The Russian invasion of Ukraine has fully opened the fourth nuclear window of vulnerability facing the US in the nuclear age, threatening the security of the United States, and requiring a robust US response.
Some six decades ago, the Kennedy administration fixed the first nuclear vulnerability by adopting a more credible “flexible response” alternative to the inherited Eisenhower deterrent strategy of massive retaliation sometimes described as Mutual Assured Destruction (MAD).
That was followed by the second new danger of a massive Soviet nuclear buildup during the 1970-79 era of détente and peaceful coexistence that threatened to so change the correlation of forces with the United States that Soviet aggression would go unchallenged.
Ironically, the third window flowed from this success, as the breakup of the Soviet Union engendered fear of loose Russian nukes in the hands of terrorists, the parallel emergence of new nuclear armed rogue states such as North Korea, and the continued fear of a nuclear armed Iran.

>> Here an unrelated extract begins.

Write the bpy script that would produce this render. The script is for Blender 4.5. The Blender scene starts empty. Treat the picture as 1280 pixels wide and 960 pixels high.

These factors in part pushed the US into war against Iraq as the culmination of fears about a nuclear armed rogue state working with terror groups reached the top of the national security worries of the United States. Nuclear technology programs in Iraq and Libya were subsequently eliminated, although not in North Korea and Iran. That “window” remains open.
With the 2022 Russian invasion of Ukraine, and the breathtaking growth in Chinese nuclear forces, a new fourth window of vulnerability has opened.